CHP’nin genel başkan yardımcısı olduğu için parti yöneticilerine danışması gerektiği yanıtını verdiğini belirten Tanrıkulu, yaptıkları değerlendirmede olayın çarpıtılarak kullanılabileceğini, bir tuzak ya da komplo ihtimali olabileceğini düşündüklerini söyledi. Hükümetten birilerinin talebe aracılık yapması halinde olay yerine gitmeye karar verdiklerini belirten Tanrıkulu, “Eğer hükümet bir tuzağın içinde değilse, insan hayatının söz konusu olduğu bir olayla ilgili ararlardı. Ancak bu yapılmadı. CHP Genel Başkan Yardımcısı Sezgin Tanrıkulu’nu oraya çağırmak bir komplo yapılabileceğini, şahsıma karşı bir tuzak kurulabileceğini düşündürttü. Oraya gitmem demek her türlü provokasyona açık bir iklime teslim olmak anlamına geliyordu. Zaten aydınlatılması gereken sonu kanla biten bu garip olaydan sonra hükümet kanadından bakanların ve milletvekillerinin, AKP’nin yandaş yayınlarının ve yazarlarının söyledikleri ve yazdıkları endişelerimizde haklı olduğumuzu kanıtlıyor. Günah keçisi olarak seçilenlerin arasına CHP’yi ve şahsımı da koyuyorlar” diye konuştu.

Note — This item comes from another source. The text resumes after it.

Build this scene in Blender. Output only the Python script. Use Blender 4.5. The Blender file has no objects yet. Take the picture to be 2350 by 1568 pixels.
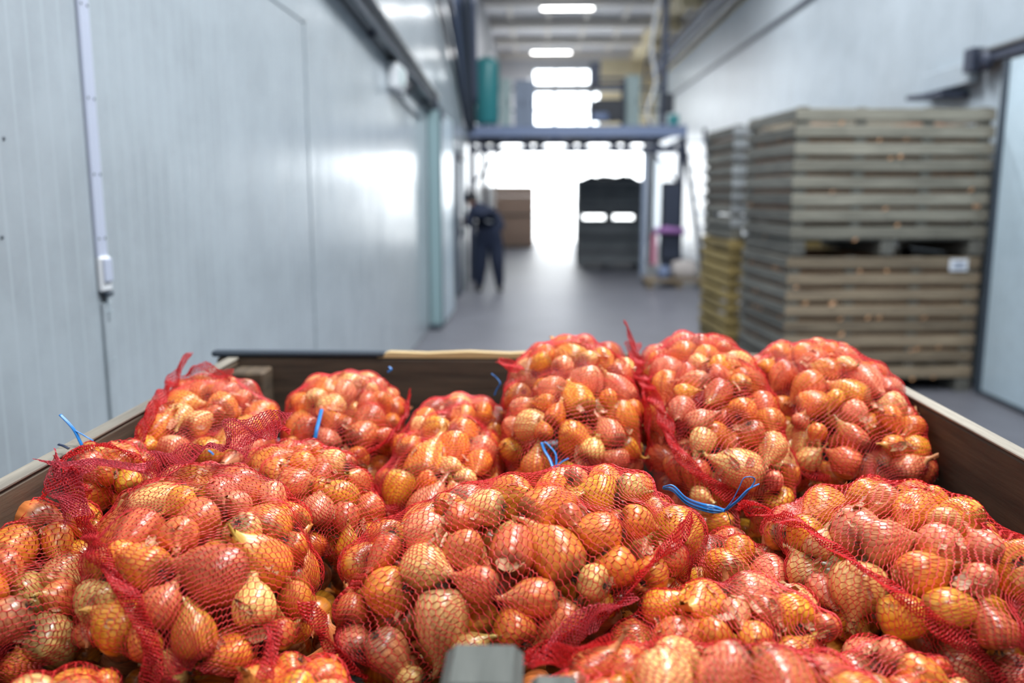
import bpy, bmesh, math, random
import numpy as np
from mathutils import Vector, Matrix
rng = np.random.default_rng(7)
random.seed(7)
sc = bpy.context.scene
COL = sc.collection
PI = math.pi

# ------------------------------------------------------------------ camera
FPX, PW, PH = 2020.0, 2350.0, 1568.0
TH = math.atan(342 / FPX)
PS = math.atan(60 / FPX * math.cos(TH))
CAM = np.array([0.0, 0.0, 1.7])
cd = bpy.data.cameras.new('camera')
cd.sensor_width = 36.0
cd.lens = 36.0 * FPX / PW
cd.clip_start = 0.05
cd.clip_end = 400
cd.dof.use_dof = True
cd.dof.focus_distance = 1.36
cd.dof.aperture_fstop = 2.0
cam = bpy.data.objects.new('camera', cd)
COL.objects.link(cam)
cam.location = CAM
cam.rotation_euler = (PI / 2 - TH, 0, PS)
sc.camera = cam
_s, _c = math.sin(PS), math.cos(PS)
CF = np.array([-_s * math.cos(TH), _c * math.cos(TH), -math.sin(TH)])
CR = np.array([_c, _s, 0.0])
CU = np.cross(CR, CF)

def ray(x, y): return CF * FPX + CR * (x - PW / 2) + CU * (PH / 2 - y)
def atY(x, y, Y): r = ray(x, y); return CAM + r * Y / r[1]
def atZ(x, y, Z): r = ray(x, y); return CAM + r * (Z - CAM[2]) / r[2]
def atX(x, y, X): r = ray(x, y); return CAM + r * X / r[0]
def proj(P):
    v = np.asarray(P) - CAM
    z = v @ CF
    return PW / 2 + FPX * (v @ CR) / z, PH / 2 - FPX * (v @ CU) / z, z

# ------------------------------------------------------------------ view, world, daylight
vs = sc.view_settings
vs.view_transform = 'Standard'
vs.look = 'None'
vs.gamma = 1.0
vs.use_curve_mapping = False
vs.exposure = 0.0
w = bpy.data.worlds.new('world')
sc.world = w
w.use_nodes = True
w.node_tree.nodes['Background'].inputs[0].default_value = (0.93, 0.97, 1.0, 1)
w.node_tree.nodes['Background'].inputs[1].default_value = 8.0
try:
    cy_ = sc.cycles
    cy_.max_bounces = 6
    cy_.diffuse_bounces = 3
    cy_.glossy_bounces = 3
    cy_.transmission_bounces = 4
    cy_.transparent_max_bounces = 4
    cy_.caustics_reflective = False
    cy_.caustics_refractive = False
    cy_.use_adaptive_sampling = True
    cy_.adaptive_threshold = 0.045
except Exception:
    pass
LAMP_W = 60.0            # each ceiling lamp

# ------------------------------------------------------------------ materials
def newmat(name):
    m = bpy.data.materials.new(name)
    m.use_nodes = True
    nt = m.node_tree
    return m, nt, nt.nodes['Principled BSDF']

def N(nt, t, **kw):
    n = nt.nodes.new(t)
    for k, v in kw.items():
        setattr(n, k, v)
    return n

def plain(name, col, rough=0.5, metal=0.0, spec=0.5, var=0.0, scale=6.0, bump=0.0, coord='Object', stretch=(1, 1, 1), coat=0.0):
    m, nt, b = newmat(name)
    b.inputs['Roughness'].default_value = rough
    b.inputs['Metallic'].default_value = metal
    b.inputs['Specular IOR Level'].default_value = spec
    b.inputs['Coat Weight'].default_value = coat
    b.inputs['Base Color'].default_value = (*col, 1)
    if var or bump:
        tc = N(nt, 'ShaderNodeTexCoord')
        mp = N(nt, 'ShaderNodeMapping')
        mp.inputs['Scale'].default_value = stretch
        nt.links.new(tc.outputs[coord], mp.inputs[0])
        no = N(nt, 'ShaderNodeTexNoise')
        no.inputs['Scale'].default_value = scale
        no.inputs['Detail'].default_value = 5
        nt.links.new(mp.outputs[0], no.inputs['Vector'])
        if var:
            cr = N(nt, 'ShaderNodeMixRGB')
            cr.inputs[1].default_value = (*[c * (1 - var) for c in col], 1)
            cr.inputs[2].default_value = (*[min(1, c * (1 + var)) for c in col], 1)
            nt.links.new(no.outputs['Fac'], cr.inputs[0])
            nt.links.new(cr.outputs[0], b.inputs['Base Color'])
        if bump:
            bp = N(nt, 'ShaderNodeBump')
            bp.inputs['Strength'].default_value = bump
            bp.inputs['Distance'].default_value = 0.01
            nt.links.new(no.outputs['Fac'], bp.inputs['Height'])
            nt.links.new(bp.outputs[0], b.inputs['Normal'])
    return m

def wood(name, dark, light, axis=0, rough=0.75, scale=1.0, speck=None):
    """weathered boards: grain stretched along one object axis, each board its own tone"""
    m, nt, b = newmat(name)
    tc = N(nt, 'ShaderNodeTexCoord')
    oi = N(nt, 'ShaderNodeObjectInfo')
    mp = N(nt, 'ShaderNodeMapping')
    st = [14.0 * scale] * 3
    st[axis] = 1.1 * scale
    mp.inputs['Scale'].default_value = st
    add = N(nt, 'ShaderNodeVectorMath', operation='ADD')
    sc3 = N(nt, 'ShaderNodeVectorMath', operation='SCALE')
    sc3.inputs['Scale'].default_value = 37.0
    cmb = N(nt, 'ShaderNodeCombineXYZ')
    for k in range(3):
        nt.links.new(oi.outputs['Random'], cmb.inputs[k])
    nt.links.new(cmb.outputs[0], sc3.inputs[0])
    nt.links.new(tc.outputs['Object'], mp.inputs[0])
    nt.links.new(mp.outputs[0], add.inputs[0])
    nt.links.new(sc3.outputs[0], add.inputs[1])
    n1 = N(nt, 'ShaderNodeTexNoise')
    n1.inputs['Scale'].default_value = 2.0
    n1.inputs['Detail'].default_value = 7
    n1.inputs['Roughness'].default_value = 0.65
    nt.links.new(add.outputs[0], n1.inputs['Vector'])
    rp = N(nt, 'ShaderNodeValToRGB')
    rp.color_ramp.elements[0].position = 0.30
    rp.color_ramp.elements[0].color = (*dark, 1)
    rp.color_ramp.elements[1].position = 0.72
    rp.color_ramp.elements[1].color = (*light, 1)
    nt.links.new(n1.outputs['Fac'], rp.inputs[0])
    hs = N(nt, 'ShaderNodeHueSaturation')
    mr = N(nt, 'ShaderNodeMapRange')
    mr.inputs['To Min'].default_value = 0.72
    mr.inputs['To Max'].default_value = 1.3
    nt.links.new(oi.outputs['Random'], mr.inputs[0])
    nt.links.new(mr.outputs[0], hs.inputs['Value'])
    nt.links.new(rp.outputs[0], hs.inputs['Color'])
    out = hs.outputs[0]
    if speck:
        n2 = N(nt, 'ShaderNodeTexNoise')
        n2.inputs['Scale'].default_value = 9.0
        n2.inputs['Detail'].default_value = 3
        nt.links.new(tc.outputs['Object'], n2.inputs['Vector'])
        r2 = N(nt, 'ShaderNodeValToRGB')
        r2.color_ramp.elements[0].position = 0.60
        r2.color_ramp.elements[1].position = 0.72
        nt.links.new(n2.outputs['Fac'], r2.inputs[0])
        mx = N(nt, 'ShaderNodeMixRGB')
        mx.inputs[2].default_value = (*speck, 1)
        nt.links.new(r2.outputs[0], mx.inputs[0])
        nt.links.new(out, mx.inputs[1])
        out = mx.outputs[0]
    nt.links.new(out, b.inputs['Base Color'])
    b.inputs['Roughness'].default_value = rough
    bp = N(nt, 'ShaderNodeBump')
    bp.inputs['Strength'].default_value = 0.5
    bp.inputs['Distance'].default_value = 0.004
    nt.links.new(n1.outputs['Fac'], bp.inputs['Height'])
    nt.links.new(bp.outputs[0], b.inputs['Normal'])
    return m

def panel_mat(name, col, axis, rough=0.22):
    """glossy painted sandwich sheet: fine vertical ribbing, long shallow dents, grime"""
    m, nt, b = newmat(name)
    tc = N(nt, 'ShaderNodeTexCoord')
    geo = N(nt, 'ShaderNodeNewGeometry')
    sp = N(nt, 'ShaderNodeSeparateXYZ')
    nt.links.new(geo.outputs['Position'], sp.inputs[0])
    mul = N(nt, 'ShaderNodeMath', operation='MULTIPLY')
    mul.inputs[1].default_value = 2 * PI / 0.085
    nt.links.new(sp.outputs[axis], mul.inputs[0])
    sn = N(nt, 'ShaderNodeMath', operation='SINE')
    nt.links.new(mul.outputs[0], sn.inputs[0])
    pw = N(nt, 'ShaderNodeMath', operation='GREATER_THAN')
    pw.inputs[1].default_value = 0.93
    nt.links.new(sn.outputs[0], pw.inputs[0])
    rib = N(nt, 'ShaderNodeBump')
    rib.inputs['Strength'].default_value = 0.12
    rib.inputs['Distance'].default_value = 0.002
    nt.links.new(sn.outputs[0], rib.inputs['Height'])
    mp = N(nt, 'ShaderNodeMapping')
    mp.inputs['Scale'].default_value = (1.4, 1.4, 0.5)
    nt.links.new(geo.outputs['Position'], mp.inputs[0])
    n1 = N(nt, 'ShaderNodeTexNoise')
    n1.inputs['Scale'].default_value = 1.3
    n1.inputs['Detail'].default_value = 2
    nt.links.new(mp.outputs[0], n1.inputs['Vector'])
    den = N(nt, 'ShaderNodeBump')
    den.inputs['Strength'].default_value = 0.25
    den.inputs['Distance'].default_value = 0.03
    nt.links.new(n1.outputs['Fac'], den.inputs['Height'])
    nt.links.new(rib.outputs[0], den.inputs['Normal'])
    nt.links.new(den.outputs[0], b.inputs['Normal'])
    n2 = N(nt, 'ShaderNodeTexNoise')
    n2.inputs['Scale'].default_value = 2.2
    n2.inputs['Detail'].default_value = 8
    n2.inputs['Roughness'].default_value = 0.7
    nt.links.new(geo.outputs['Position'], n2.inputs['Vector'])
    rp = N(nt, 'ShaderNodeValToRGB')
    rp.color_ramp.elements[0].position = 0.25
    rp.color_ramp.elements[0].color = (*[c * 0.80 for c in col], 1)
    rp.color_ramp.elements[1].position = 0.6
    rp.color_ramp.elements[1].color = (*col, 1)
    nt.links.new(n2.outputs['Fac'], rp.inputs[0])
    mx = N(nt, 'ShaderNodeMixRGB')
    mx.inputs[2].default_value = (*[min(1, c * 1.09) for c in col], 1)
    sc_ = N(nt, 'ShaderNodeMath', operation='MULTIPLY')
    sc_.inputs[1].default_value = 0.6
    nt.links.new(pw.outputs[0], sc_.inputs[0])
    nt.links.new(sc_.outputs[0], mx.inputs[0])
    nt.links.new(rp.outputs[0], mx.inputs[1])
    nt.links.new(mx.outputs[0], b.inputs['Base Color'])
    b.inputs['Roughness'].default_value = rough
    return m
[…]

‘Devlet savcısını neden kurban verdi?’
AKP’nin 7 Haziran’daki seçimlere kadar sokaktaki şiddetin ve ölümden başka sığınacağı bir yol kalmadığını vurgulayan Tanrıkulu, “Seçim gününe kadar sürekli bir korku atmosferi yaratarak bu tür eylemlerin arkasına sığınmak isteyeceklerdir. Olay budur. Ne istihbarat ne de güvenliğin bu korkunç olayı engelleyememiş olması basit bir güvenlik zafiyeti ile açıklanamaz. İstihbarat bu tür olayları engellemek için var. Hadi engelleyemediniz, devlet savcısını neden kurban verdi?
Neden herkesin sağ kalmasına çaba harcanmamıştır? Adalet Bakanı Bekir Bozdağ ve medyası ‘Teröristler, Sezgin Tanrıkulu’nu müzakereci olarak neden çağırdı? Bu güvenin sebebi nedir?’ diye soruyor. Bilmiyorlarsa söyleyeyim. Diyarbakır Baro Başkanı bir avukat olarak yıllarca hak savunuculuğu yapmış Sezgin Tanrıkulu’nu çağırmak doğaldır. Asıl soru, siyasi kimliği olan birine yapılan bu çağrıya neden hükümetin aracılık etmediğidir. İnsan olan herkesi derinden yaralayan bir olaydan yola çıkıp kendi medyalarıyla birlikte karalama kampanyası yürütmek şüphelerimizde ne kadar haklı olduğumuzun kanıtıdır” diye konuştu.